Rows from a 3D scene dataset
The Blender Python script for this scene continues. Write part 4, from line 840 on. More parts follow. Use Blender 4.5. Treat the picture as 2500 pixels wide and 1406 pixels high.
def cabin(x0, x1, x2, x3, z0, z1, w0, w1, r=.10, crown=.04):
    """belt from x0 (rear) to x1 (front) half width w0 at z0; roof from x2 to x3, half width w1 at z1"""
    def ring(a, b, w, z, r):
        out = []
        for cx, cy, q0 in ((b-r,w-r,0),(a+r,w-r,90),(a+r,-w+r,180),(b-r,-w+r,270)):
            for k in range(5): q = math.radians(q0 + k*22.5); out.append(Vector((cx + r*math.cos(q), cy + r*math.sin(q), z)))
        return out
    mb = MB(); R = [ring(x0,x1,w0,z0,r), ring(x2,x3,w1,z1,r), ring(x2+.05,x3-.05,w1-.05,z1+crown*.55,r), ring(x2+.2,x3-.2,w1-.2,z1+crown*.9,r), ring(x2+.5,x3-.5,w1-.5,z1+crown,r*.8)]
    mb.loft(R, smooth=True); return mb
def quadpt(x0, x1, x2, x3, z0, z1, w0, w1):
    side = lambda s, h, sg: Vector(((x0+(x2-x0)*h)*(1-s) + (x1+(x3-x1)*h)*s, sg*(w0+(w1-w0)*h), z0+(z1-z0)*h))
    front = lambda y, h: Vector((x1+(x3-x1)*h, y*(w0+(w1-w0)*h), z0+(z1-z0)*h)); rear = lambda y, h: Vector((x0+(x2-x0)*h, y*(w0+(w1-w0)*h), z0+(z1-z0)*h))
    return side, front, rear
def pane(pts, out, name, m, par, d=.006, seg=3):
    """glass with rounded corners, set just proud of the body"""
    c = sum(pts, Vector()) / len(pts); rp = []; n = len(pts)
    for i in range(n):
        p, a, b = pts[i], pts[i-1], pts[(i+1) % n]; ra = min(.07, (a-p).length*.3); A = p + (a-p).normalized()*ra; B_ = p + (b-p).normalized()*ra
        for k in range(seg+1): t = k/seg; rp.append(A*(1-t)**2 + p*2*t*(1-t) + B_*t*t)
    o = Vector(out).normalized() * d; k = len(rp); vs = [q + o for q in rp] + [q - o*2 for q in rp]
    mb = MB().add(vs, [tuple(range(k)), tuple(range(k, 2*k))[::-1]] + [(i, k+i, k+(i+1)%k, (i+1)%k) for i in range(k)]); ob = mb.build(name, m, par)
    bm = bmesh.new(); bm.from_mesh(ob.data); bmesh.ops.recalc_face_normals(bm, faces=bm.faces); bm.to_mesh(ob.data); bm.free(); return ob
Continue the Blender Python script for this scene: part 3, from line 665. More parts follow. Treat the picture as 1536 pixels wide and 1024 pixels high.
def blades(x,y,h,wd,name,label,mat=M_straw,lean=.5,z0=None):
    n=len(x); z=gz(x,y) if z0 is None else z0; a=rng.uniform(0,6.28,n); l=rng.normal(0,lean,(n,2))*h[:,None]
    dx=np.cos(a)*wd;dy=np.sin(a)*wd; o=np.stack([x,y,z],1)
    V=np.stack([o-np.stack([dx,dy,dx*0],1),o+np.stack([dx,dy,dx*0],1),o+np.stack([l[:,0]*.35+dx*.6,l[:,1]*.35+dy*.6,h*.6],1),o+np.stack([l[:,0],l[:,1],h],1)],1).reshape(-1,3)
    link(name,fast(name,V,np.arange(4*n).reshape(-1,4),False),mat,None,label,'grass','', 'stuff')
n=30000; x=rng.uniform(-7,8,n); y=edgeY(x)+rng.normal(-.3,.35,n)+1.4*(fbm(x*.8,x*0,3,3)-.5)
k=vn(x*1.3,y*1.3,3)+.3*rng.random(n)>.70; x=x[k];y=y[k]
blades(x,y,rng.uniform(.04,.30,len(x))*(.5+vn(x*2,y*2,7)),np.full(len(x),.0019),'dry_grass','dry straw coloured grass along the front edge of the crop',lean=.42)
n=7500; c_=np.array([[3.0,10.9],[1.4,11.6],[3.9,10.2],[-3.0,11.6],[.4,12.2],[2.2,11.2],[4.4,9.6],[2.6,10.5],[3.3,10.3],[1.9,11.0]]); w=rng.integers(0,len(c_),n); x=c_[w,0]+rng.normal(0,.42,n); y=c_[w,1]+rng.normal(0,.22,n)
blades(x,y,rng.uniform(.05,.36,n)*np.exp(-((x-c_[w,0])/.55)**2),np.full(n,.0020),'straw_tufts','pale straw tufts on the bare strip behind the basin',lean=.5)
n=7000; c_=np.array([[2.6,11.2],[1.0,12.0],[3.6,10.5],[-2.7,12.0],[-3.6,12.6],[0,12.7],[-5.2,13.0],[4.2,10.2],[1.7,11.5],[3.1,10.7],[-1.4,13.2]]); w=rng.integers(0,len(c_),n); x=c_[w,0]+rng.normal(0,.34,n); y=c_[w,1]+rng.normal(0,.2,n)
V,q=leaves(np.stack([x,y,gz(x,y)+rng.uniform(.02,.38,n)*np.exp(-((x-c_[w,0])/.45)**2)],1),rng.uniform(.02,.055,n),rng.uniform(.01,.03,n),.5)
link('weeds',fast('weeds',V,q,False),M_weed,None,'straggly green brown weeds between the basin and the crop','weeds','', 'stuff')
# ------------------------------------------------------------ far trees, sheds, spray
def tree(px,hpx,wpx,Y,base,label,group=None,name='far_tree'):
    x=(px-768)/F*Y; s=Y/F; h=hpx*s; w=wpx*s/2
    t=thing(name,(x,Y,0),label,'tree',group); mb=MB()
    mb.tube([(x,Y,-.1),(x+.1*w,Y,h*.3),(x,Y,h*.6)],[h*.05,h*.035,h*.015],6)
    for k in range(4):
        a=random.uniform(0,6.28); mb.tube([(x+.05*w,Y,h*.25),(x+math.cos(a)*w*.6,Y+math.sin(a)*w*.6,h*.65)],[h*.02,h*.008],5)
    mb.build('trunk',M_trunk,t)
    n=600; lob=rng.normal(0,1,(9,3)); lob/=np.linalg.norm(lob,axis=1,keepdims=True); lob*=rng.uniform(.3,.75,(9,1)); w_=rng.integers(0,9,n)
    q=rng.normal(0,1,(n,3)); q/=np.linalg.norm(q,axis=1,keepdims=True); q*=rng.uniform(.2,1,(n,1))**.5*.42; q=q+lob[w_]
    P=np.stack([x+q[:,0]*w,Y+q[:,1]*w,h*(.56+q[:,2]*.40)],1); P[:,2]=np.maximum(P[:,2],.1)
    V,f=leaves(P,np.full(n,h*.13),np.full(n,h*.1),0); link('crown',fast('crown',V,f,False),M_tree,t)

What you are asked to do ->
Please print the lines from the start of the records up to and including the line with "bm = bmesh.new();", copying each one exactly and leaving out the rest.

Answer to the problem ->
The Blender Python script for this scene continues. Write part 4, from line 840 on. More parts follow. Use Blender 4.5. Treat the picture as 2500 pixels wide and 1406 pixels high.
def cabin(x0, x1, x2, x3, z0, z1, w0, w1, r=.10, crown=.04):
    """belt from x0 (rear) to x1 (front) half width w0 at z0; roof from x2 to x3, half width w1 at z1"""
    def ring(a, b, w, z, r):
        out = []
        for cx, cy, q0 in ((b-r,w-r,0),(a+r,w-r,90),(a+r,-w+r,180),(b-r,-w+r,270)):
            for k in range(5): q = math.radians(q0 + k*22.5); out.append(Vector((cx + r*math.cos(q), cy + r*math.sin(q), z)))
        return out
    mb = MB(); R = [ring(x0,x1,w0,z0,r), ring(x2,x3,w1,z1,r), ring(x2+.05,x3-.05,w1-.05,z1+crown*.55,r), ring(x2+.2,x3-.2,w1-.2,z1+crown*.9,r), ring(x2+.5,x3-.5,w1-.5,z1+crown,r*.8)]
    mb.loft(R, smooth=True); return mb
def quadpt(x0, x1, x2, x3, z0, z1, w0, w1):
    side = lambda s, h, sg: Vector(((x0+(x2-x0)*h)*(1-s) + (x1+(x3-x1)*h)*s, sg*(w0+(w1-w0)*h), z0+(z1-z0)*h))
    front = lambda y, h: Vector((x1+(x3-x1)*h, y*(w0+(w1-w0)*h), z0+(z1-z0)*h)); rear = lambda y, h: Vector((x0+(x2-x0)*h, y*(w0+(w1-w0)*h), z0+(z1-z0)*h))
    return side, front, rear
def pane(pts, out, name, m, par, d=.006, seg=3):
    """glass with rounded corners, set just proud of the body"""
    c = sum(pts, Vector()) / len(pts); rp = []; n = len(pts)
    for i in range(n):
        p, a, b = pts[i], pts[i-1], pts[(i+1) % n]; ra = min(.07, (a-p).length*.3); A = p + (a-p).normalized()*ra; B_ = p + (b-p).normalized()*ra
        for k in range(seg+1): t = k/seg; rp.append(A*(1-t)**2 + p*2*t*(1-t) + B_*t*t)
    o = Vector(out).normalized() * d; k = len(rp); vs = [q + o for q in rp] + [q - o*2 for q in rp]
    mb = MB().add(vs, [tuple(range(k)), tuple(range(k, 2*k))[::-1]] + [(i, k+i, k+(i+1)%k, (i+1)%k) for i in range(k)]); ob = mb.build(name, m, par)
    bm = bmesh.new(); bm.from_mesh(ob.data); bmesh.ops.recalc_face_normals(bm, faces=bm.faces); bm.to_mesh(ob.data); bm.free(); return ob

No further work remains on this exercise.